Afbeelding 01.03 Er zijn veel modellen en formaten fotorugtassen.
9
:: 01 Ken uw gereedschap
STABIEL STATIEF MET GOEDE STATIEFKOP Eigenlijk zou een statief bij de standaarduitrusting moeten staan, want niet zelden (macro, binnen, ver inzoomen) kunt u bewegingsonscherpte voorkomen door een statief te gebruiken. Ook geeft een statief u alle rust bij het kaderen van uw onderwerp (macro, portret, natuur en landschap). Maar de aanschaf van een statief vraagt enige aandacht en moet afgestemd zijn op uw behoeften en het type onderwerp, en dat weet u pas als u al een tijdje fotografeert. Een statief bestaat uit twee delen: de driepoot en de kop. De driepoot moet zorgen voor een stabiele stand en een variabele hoogte, en zijn afgestemd op het gewicht van de camera plus lens. Een statiefje voor een compactcamera is vaak niet geschikt voor een zware spiegelreflex. De poten moeten snel uitgeschoven kunnen worden en ze moeten dan meteen vaststaan. Verder moet het statief compact zijn en niet te zwaar, want u moet het vaak op uw rug of in de hand meedragen. Er zijn veel typen en materialen te koop. De tendens is dat ze steeds lichter (carbon) en ‘slimmer’ worden. Afbeelding 01.04 Panoramakop. Driewegkop. Balhoofd met joystick, waterpasaanduiding en snelkoppeling.

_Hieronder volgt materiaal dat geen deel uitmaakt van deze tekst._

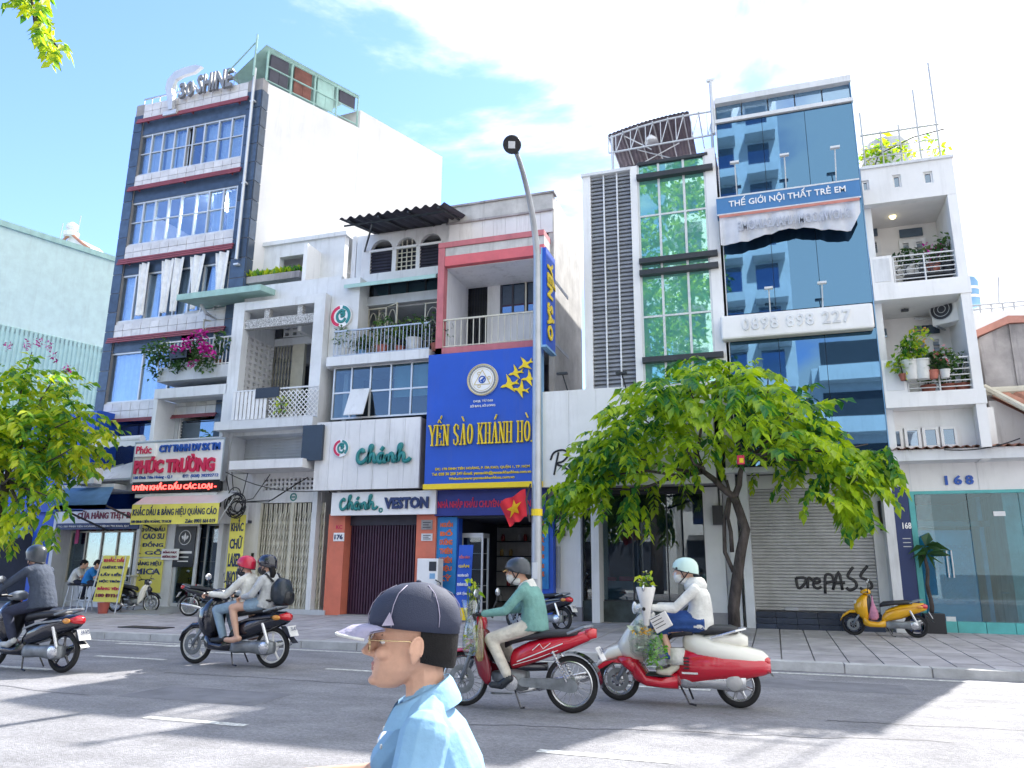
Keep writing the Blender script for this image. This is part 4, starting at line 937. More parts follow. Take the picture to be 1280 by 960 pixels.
# ================================================================== tailor's house (white panel, salmon piers)
cx0 = at(407, 500, U).x; cx1 = at(534, 480, U).x
th = T('tailor_house', 'white house with arched top windows, plant balcony and tailor shop below', 'house', ((cx0 + cx1) / 2, GF, GZ))
zgl1 = at(411, 457, U).z; zgl0 = at(408, 528, U).z; zbal = at(420, 446, U).z
Ya = U + .9          # arched storey wall
zar1 = at(451, 297, Ya).z
shell(th, m_white, cx0, cx1, U + .95, U + 12, GZ, zar1 + .1, (), t=.15, part_y=0)
zar0 = at(447, 355, Ya).z
# arched storey
arches = [(462.5, 489.5, 301, 341), (494.7, 519.5, 295, 337), (524.4, 551, 292, 333)]
holes = []
for u0, u1, vt, vb in arches:
    a, b = at(u0, vb - 10, Ya).x, at(u1, vb - 10, Ya).x; r_ = (b - a) / 2; holes.append((a, b, at((u0 + u1) / 2, vb, Ya).z, at((u0 + u1) / 2, vt, Ya).z - r_, r_))
zlo = min(h[2] for h in holes); xA, xB = at(452, 320, Ya).x, at(567, 300, Ya).x
zh = sum(h[3] for h in holes) / 3; zhb = sum(h[2] for h in holes) / 3; ztp = zar1
front(th, m_white, xA, xB, zar0, zh, Ya, .15, [(h[0], h[1], zhb, zh) for h in holes])
# arched heads: wall strip with half-round bites
edges = [xA] + [e for h in holes for e in (h[0], h[1])] + [xB]; poly_done = []
for i in range(0, len(edges), 2): MB().box(edges[i], edges[i + 1], Ya, Ya + .15, zh, ztp).obj('front_wall', m_white, th)
for h in holes:
    r_ = h[4]; cxx = (h[0] + h[1]) / 2; arc = [(cxx + r_ * math.cos(t), zh + r_ * math.sin(t)) for t in [math.pi * k / 14 for k in range(15)]]
    for half in (arc[:8] + [(cxx, ztp), (h[1], ztp)], arc[7:] + [(h[0], ztp), (cxx, ztp)]): MB().prism(half, Ya, Ya + .15).obj('arch_head', m_white, th)
    sh = MB().box(h[0] - .03, h[1] + .03, Ya - .05, Ya - .003, zh - .03, zh + .04).obj('arch_band', m_whitel, th)
for i, h in enumerate(holes):
    bx('arch_dark', m_int, th, h[0] - .1, h[1] + .1, Ya + .5, Ya + .55, zhb - .1, zh + h[4])
    if i != 1:
        n = 7
        for k in range(n): z = zhb + (zh - zhb) * k / n; MB().obox(((h[0] + h[1]) / 2, Ya + .08, z + .08), (h[1] - h[0], .02, .16), (rad(-35), 0, 0)).obj('louvre_slat', m_corr, th)
    else:
        mb = MB()
        for k in range(5): x = h[0] + (h[1] - h[0]) * k / 4; mb.box(x - .015, x + .015, Ya + .05, Ya + .08, zhb, zh + h[4] * .8)
        for k in range(6): z = zhb + (zh - zhb) * k / 5; mb.box(h[0], h[1], Ya + .052, Ya + .078, z - .012, z + .012)
        mb.obj('window_grid', m_cream, th)
# corrugated roof
p0 = at(424, 274, U - .9); p1 = at(551, 256, U - .9)
corrugated(p0.x, p1.x + .1, [(U - .9, p0.z), (Ya + .3, zar1 + .22), (U + 3, zar1 + .35)], m_corr, th, 'corrugated_roof', .3, .05)
mb = MB()
for k in range(4):
    x = p0.x + .3 + (p1.x - p0.x - .4) * k / 3; mb.tube([(x, U - .85, p0.z - .07), (x, Ya + .2, zar1 + .12)], .035, 5)
mb.tube([(p0.x, U - .6, p0.z - .09), (p1.x, U - .6, p0.z - .09)], .03, 5); mb.obj('roof_rafter', m_dark, th)
MB().tube([(p0.x + .9, U - .5, p0.z - .1), (xA + .1, Ya, zar1 - .5)], .03, 5).obj('brace', m_dark, th)
# small awning over the dark strip
a0, a1 = at(430, 356, U + .1), at(548, 339, U + .1)
MB().prism_y([(U + .1, a0.z - .12), (U + .1, a0.z), (Ya, a0.z + .35), (Ya, a0.z + .25)], a0.x, cx1 + .1).obj('awning', m_seafoam, th)
zst0 = at(450, 372, Ya).z
win(th, cx0 + .75, cx1 - .02, zst0 - .05, zar0 - .02, Ya + .1, m_dark, m_darkpane, nx=4, fw=.05, name='strip_window')
# balcony level
zop = at(460, 376, Ya).z
bx('lintel', m_grey, th, cx0 + .1, cx1, Ya - .1, Ya + .1, zst0 - .35, zst0 - .06)
bx('balcony_pier', m_lgrey, th, cx0 + .15, at(458, 400, Ya).x, Ya, Ya + .15, zbal, zst0 - .35)
g0, g1 = at(459, 400, Ya).x, at(482, 400, Ya).x
zgh = zst0 - .4
grille(th, g0, g1, zbal + .02, zgh, Ya + .05, mat=m_cream, arches=2, name='iron_gate')
g = grille(th, 0, 1.0, 0, zgh - zbal, 0, mat=m_cream, arches=2, name='iron_gate'); g.location = V((g1 + .05, Ya + .03, zbal + .02)) - WLOC[th]; g.rotation_euler.z = rad(-28)
g3 = at(530, 395, Ya).x; grille(th, g3, cx1 - .08, zbal + .02, zgh, Ya + .05, mat=m_cream, arches=1, name='iron_gate')
bx('dark_room', m_int, th, cx0 + .2, cx1 - .1, Ya + 2.6, Ya + 2.7, zbal, zgh + .3)
bx('room_ceiling', m_grey, th, cx0 + .2, cx1 - .1, Ya + .16, Ya + 2.6, zgh + .01, zgh + .1)
bx('balcony_slab', m_lgrey, th, cx0 - .05, cx1 + .02, U - .02, Ya + 2.6, zbal - .28, zbal)
zr = at(420, 414, U + .08).z
rail(th, cx0 + .12, cx1 - .02, zbal, zr, U + .08, 26, m_steel, .010)
# pier with the round logo
bx('logo_pier', m_lgrey, th, ex1 + .015, cx0 + .75, U + .3, U + .9, zgl1, at(420, 350, U + .3).z)
bx('upper_pier', m_lgrey, th, cx0 + .2, xA + .05, Ya + .02, Ya + .3, at(420, 350, U + .3).z - .5, zar1)
def ring_logo(p, cx, cz, r, Y):
    mb = MB().use(m_whitel); mb.lathe([(r, 0), (r, .05), (.01, .05)], (cx, Y, cz), Matrix.Rotation(math.pi / 2, 3, 'X'), 28)
    lg = mb.obj('logo_disc', None, p)
    for a0_, a1_, mm in ((100, 260, m_redl), (-50, 80, m_chgreen)):
        arc = [rad(a0_ + (a1_ - a0_) * k / 10) for k in range(11)]
        MB().prism([(cx + r * .95 * math.cos(t), cz + r * .95 * math.sin(t)) for t in arc] + [(cx + r * .68 * math.cos(t), cz + r * .68 * math.sin(t)) for t in arc[::-1]], Y - .062, Y - .045).obj('logo_arc', mm, lg)
    strokes([[(.9, .85), (.5, 1), (.15, .6), (.3, .1), (.7, .0), (.95, .3)], [(.45, .7), (.8, .75), (.75, .5), (.5, .45)]], r * .13, (cx - r * .5, cx + r * .5, cz - r * .5, cz + r * .5), Y - .055, m_chgreen, lg, 'logo_letter')
p = at(427.5, 396, U + .3); lg1 = T('round_logo', 'round red and green logo on the grey pier beside the plant balcony', 'logo', p); ring_logo(lg1, p.x, p.z, .36, U + .28)
# grid window
sp = [0, .195, .395, .605, .815, 1]
wq = win(th, cx0 + .06, cx1 - .04, zgl0 + .12, zgl1, U + .25, m_alu, m_shopg, splits=sp, hsplits=[0, .5, 1], fw=.05, d=.06)
bx('room_back', m_int, th, cx0 + .1, cx1 - .05, U + 1.9, U + 2.0, zgl0, zgl1)
bx('blind', m_seafoam, th, cx0 + (cx1 - cx0) * .61, cx1 - .1, U + .45, U + .47, zgl0 + (zgl1 - zgl0) * .42, zgl1 - .03)
wl = cx1 - cx0 - .1; tp = MB().obox((0, 0, -.42), (wl * .2, .03, .9)).obj('tilted_sash', m_lgrey, wq, origin=(0, 0, 0)); tp.location = V((cx0 + .06 + wl * .3, U + .22, zgl0 + (zgl1 - zgl0) * .56)) - WLOC[wq]; tp.rotation_euler.x = rad(-22)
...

Is de keuze van de driepoot al niet eenvoudig, de statiefkop kan helemaal kopzorgen geven. Het aantal typen en uitvoeringen is legio. Bekend van de videocamera is de panoramakop. Deze draait horizontaal en met een grote hendel knikt deze voor- of achterover. Verder zijn er zogeheten driewegkoppen. Met een dergelijk kop kan de camera met twee of drie hendels in elke denkbare stand worden gezet. Ze zijn eventueel uitgerust met hoekaanduidingen en concrete scharnierstanden, zodat u zeer nauwkeurig kunt werken.
10
Afbeelding 01.05 Een flexibel statiefje (www.joby.com).
Meer flexibiliteit en snelheid hebt u met een balhoofd. Met een joystick of één borgknop kunt u de camera snel in elke stand zetten. De nauwkeurigheid is minder dan bij een drieweg- of panoramakop, maar de snelheid van borgen is ongekend. Een waterpasaanduiding op de statiefkop is een welkome optie, evenals een snelkoppeling voor de camera. Behalve driepootstatieven zijn er ook nog versies met één poot. Ze bieden minder stabiliteit, maar als een lichte bepakking is vereist, bewijzen ze zeker hun nut; ze kunnen zelfs als wandelstok dienen. Eenpootstatieven worden ook gebruikt om zware telelenzen te ondersteunen. De fotograaf hoeft dan niet het hele gewicht te torsen, blijft flexibel in zijn kadering en voorkomt toch grotendeels bewegingsonscherpte. Ook in het aanbod van statieven zijn er steeds meer handigheidjes te koop, zoals de flexibele Gorillapod.
TIP
Als u geen ruimte hebt voor een statief, kan ook een bonenzak erg nuttig zijn als ondersteuning van de camera. Leg de zak op een muurtje of leuning en plaats hierop de camera. Zorg wel dat de lens vrij ligt voor zoomen en scherpstellen.